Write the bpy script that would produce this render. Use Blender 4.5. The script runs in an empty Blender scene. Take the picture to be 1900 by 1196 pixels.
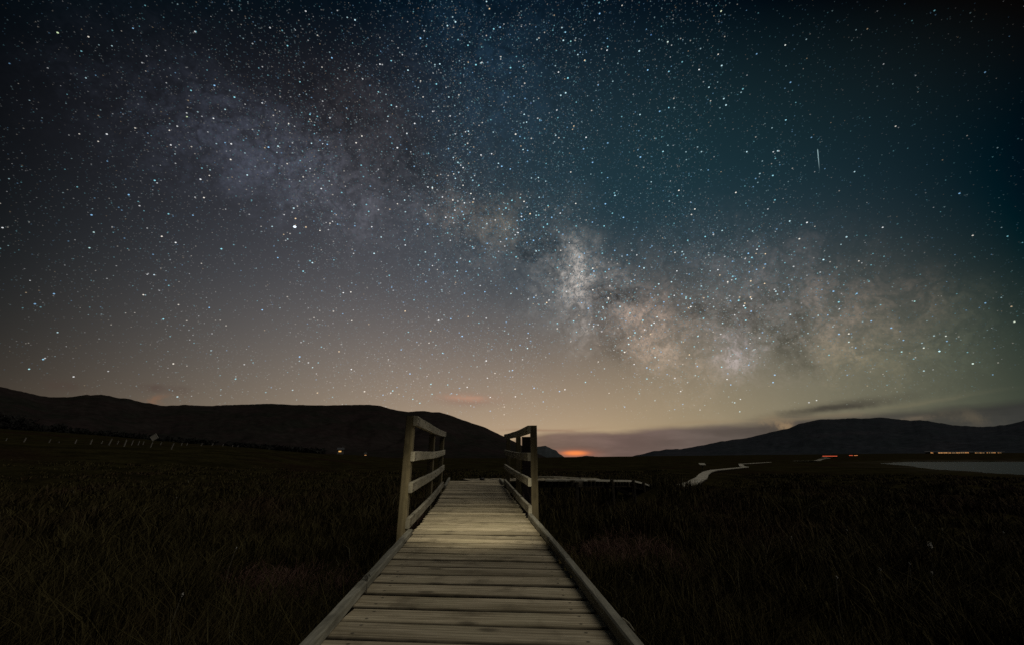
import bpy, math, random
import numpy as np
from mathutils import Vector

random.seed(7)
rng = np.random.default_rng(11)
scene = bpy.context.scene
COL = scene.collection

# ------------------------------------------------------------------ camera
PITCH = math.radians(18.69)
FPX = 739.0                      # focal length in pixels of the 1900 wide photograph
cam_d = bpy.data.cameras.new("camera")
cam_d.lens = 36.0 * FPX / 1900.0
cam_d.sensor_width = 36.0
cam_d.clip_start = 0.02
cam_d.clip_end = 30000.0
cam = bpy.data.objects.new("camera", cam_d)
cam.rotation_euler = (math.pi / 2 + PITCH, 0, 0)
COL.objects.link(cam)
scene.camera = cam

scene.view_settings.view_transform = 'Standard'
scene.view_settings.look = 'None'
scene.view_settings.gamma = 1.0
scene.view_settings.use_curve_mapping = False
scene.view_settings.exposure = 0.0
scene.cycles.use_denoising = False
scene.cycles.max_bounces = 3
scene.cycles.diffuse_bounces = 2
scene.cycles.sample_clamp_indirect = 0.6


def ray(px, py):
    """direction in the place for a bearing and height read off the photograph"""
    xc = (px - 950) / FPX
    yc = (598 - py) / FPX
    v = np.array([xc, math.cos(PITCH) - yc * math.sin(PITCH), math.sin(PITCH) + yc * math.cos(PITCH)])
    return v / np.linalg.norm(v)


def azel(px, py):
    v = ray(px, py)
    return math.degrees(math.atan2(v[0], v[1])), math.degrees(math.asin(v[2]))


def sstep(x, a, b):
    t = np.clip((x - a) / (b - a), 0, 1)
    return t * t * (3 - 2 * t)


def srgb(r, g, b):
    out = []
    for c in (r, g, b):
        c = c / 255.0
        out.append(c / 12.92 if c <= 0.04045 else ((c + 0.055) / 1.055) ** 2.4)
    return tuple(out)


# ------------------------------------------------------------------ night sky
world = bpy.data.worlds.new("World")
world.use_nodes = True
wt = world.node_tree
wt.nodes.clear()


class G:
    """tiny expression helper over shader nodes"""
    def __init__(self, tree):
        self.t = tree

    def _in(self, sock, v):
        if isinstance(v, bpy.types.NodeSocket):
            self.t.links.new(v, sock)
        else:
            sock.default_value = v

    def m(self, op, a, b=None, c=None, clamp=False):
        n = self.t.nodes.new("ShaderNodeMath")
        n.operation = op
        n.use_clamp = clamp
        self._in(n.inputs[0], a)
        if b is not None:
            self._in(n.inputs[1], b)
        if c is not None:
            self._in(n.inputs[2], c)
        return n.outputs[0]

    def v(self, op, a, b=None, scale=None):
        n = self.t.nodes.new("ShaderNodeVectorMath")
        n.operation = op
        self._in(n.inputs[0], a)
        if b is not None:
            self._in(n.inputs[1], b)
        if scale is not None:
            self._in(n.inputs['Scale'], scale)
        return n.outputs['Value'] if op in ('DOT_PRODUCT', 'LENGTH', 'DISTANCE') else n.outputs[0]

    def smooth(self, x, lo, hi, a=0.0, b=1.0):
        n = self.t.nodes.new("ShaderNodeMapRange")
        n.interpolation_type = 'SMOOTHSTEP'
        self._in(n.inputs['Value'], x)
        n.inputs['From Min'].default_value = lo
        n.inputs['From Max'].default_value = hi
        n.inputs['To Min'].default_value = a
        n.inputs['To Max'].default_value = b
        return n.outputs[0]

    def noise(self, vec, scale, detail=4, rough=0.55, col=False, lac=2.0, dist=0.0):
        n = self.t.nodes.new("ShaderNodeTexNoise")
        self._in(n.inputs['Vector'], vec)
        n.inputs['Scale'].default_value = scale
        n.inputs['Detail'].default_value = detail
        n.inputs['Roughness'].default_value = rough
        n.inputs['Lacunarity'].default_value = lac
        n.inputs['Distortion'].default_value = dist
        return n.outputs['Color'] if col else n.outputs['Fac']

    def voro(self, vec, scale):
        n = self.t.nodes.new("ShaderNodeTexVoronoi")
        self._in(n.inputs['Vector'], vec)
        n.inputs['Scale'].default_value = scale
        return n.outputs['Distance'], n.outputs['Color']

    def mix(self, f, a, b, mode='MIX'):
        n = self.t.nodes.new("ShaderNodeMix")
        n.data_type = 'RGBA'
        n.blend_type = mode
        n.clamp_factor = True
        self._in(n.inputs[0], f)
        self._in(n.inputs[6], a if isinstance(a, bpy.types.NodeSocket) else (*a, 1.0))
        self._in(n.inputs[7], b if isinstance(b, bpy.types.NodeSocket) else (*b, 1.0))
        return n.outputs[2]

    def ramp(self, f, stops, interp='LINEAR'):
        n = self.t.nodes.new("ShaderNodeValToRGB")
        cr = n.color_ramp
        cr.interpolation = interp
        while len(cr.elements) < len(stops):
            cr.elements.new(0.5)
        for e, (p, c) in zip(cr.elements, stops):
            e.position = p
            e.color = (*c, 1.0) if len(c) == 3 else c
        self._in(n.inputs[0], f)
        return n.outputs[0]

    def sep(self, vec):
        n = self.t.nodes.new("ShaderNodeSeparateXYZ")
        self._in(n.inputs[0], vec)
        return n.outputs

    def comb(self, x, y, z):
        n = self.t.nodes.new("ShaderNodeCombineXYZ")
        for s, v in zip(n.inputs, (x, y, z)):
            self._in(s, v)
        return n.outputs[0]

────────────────

Reproduce the material above exactly, first line through the line that contains "scene.cycles.sample_clamp_indirect = 0.6", minus the pictures.

● EXERCISE RESULT:
Write the bpy script that would produce this render. Use Blender 4.5. The script runs in an empty Blender scene. Take the picture to be 1900 by 1196 pixels.
import bpy, math, random
import numpy as np
from mathutils import Vector

random.seed(7)
rng = np.random.default_rng(11)
scene = bpy.context.scene
COL = scene.collection

# ------------------------------------------------------------------ camera
PITCH = math.radians(18.69)
FPX = 739.0                      # focal length in pixels of the 1900 wide photograph
cam_d = bpy.data.cameras.new("camera")
cam_d.lens = 36.0 * FPX / 1900.0
cam_d.sensor_width = 36.0
cam_d.clip_start = 0.02
cam_d.clip_end = 30000.0
cam = bpy.data.objects.new("camera", cam_d)
cam.rotation_euler = (math.pi / 2 + PITCH, 0, 0)
COL.objects.link(cam)
scene.camera = cam

scene.view_settings.view_transform = 'Standard'
scene.view_settings.look = 'None'
scene.view_settings.gamma = 1.0
scene.view_settings.use_curve_mapping = False
scene.view_settings.exposure = 0.0
scene.cycles.use_denoising = False
scene.cycles.max_bounces = 3
scene.cycles.diffuse_bounces = 2
scene.cycles.sample_clamp_indirect = 0.6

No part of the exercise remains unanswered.